‘Roohi’: Possessed by inanity

Banal, inane and vapid, in a nutshell, ‘Roohi’ is nothing more than the infantilization of the idea of a single woman

Photo Courtesy: Social Media
Photo Courtesy: Social Media
user

Namrata Joshi

Roohi has been pitched to the audience as a successor to the successful “feminist” horror comedy Stree. But it proves to be far from it. Much like the predecessor, it tries to invert the reality and frame it from a woman’s lens. So, as opposed to the practice of groom abduction prevalent in Bihar to cut down on the dowry costs, here you have pakdaayi shaadi in which young girls are kidnapped for marriage in the interiors of Uttar Pradesh — Musheerabad, Bagadpur, Ambiyapur — just because they have caught the fancy of men.

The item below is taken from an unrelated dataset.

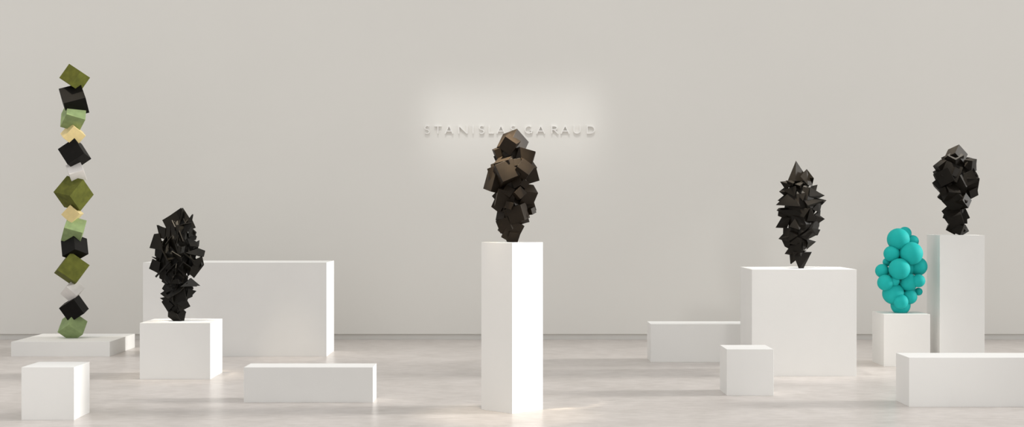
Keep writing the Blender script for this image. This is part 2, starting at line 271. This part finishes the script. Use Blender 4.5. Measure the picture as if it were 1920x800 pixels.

Bhanwra (Rajkummar Rao) and Kattani (Varun Sharma) are two crime reporters-cum-henchmen of a local don Guniya (Manav Vij) who end up kidnapping one such woman named Roohi (Janhvi Kapoor), only to find themselves caught in an unanticipated supernatural zone, a tangle of scary hauntings led by the unyielding mudiya pairi (a spirit with upturned feet).

While Stree, despite the fluff and inconsistencies, was eminently watchable, Roohi is unbearable to the core. There are absolutely no jump-from-the-seat moments, no chills-down-the-spine eeriness to justify the “horror” side of it. As far as comedy is concerned, there are barely any worthy gags and irreverent lines, only lame slapstick and jokes that fall flat.

Roohi is uninspired and hastily put together in every which way. The name dropping of UP small towns notwithstanding, there is absolutely no sense of place. There is not a single memorable character and the acting borders on either the mechanical or gratingly loud.


The hammy play with the dictions instantly reduces Rajkummar Rao and Varun Sharma to the level of random amateurs in some school play. On the other hand, Jahnvi Kapoor works overtime at playing docile and vulnerable with her forever quivering lips. The best thing about her performance are the prosthetics and VFX.

More than anything else, what riles the most in the film is the feminist construct so righteously thrust in towards the fag end, like an afterthought than something thought through the length and breadth of the script; The noble, showy whim of its makers than something they’d truly believe in.

Banal, inane and vapid, in a nutshell, Roohi is nothing more than the infantilization of the idea of a single woman. I would rather stay miles away, all alone, rather than seek its company.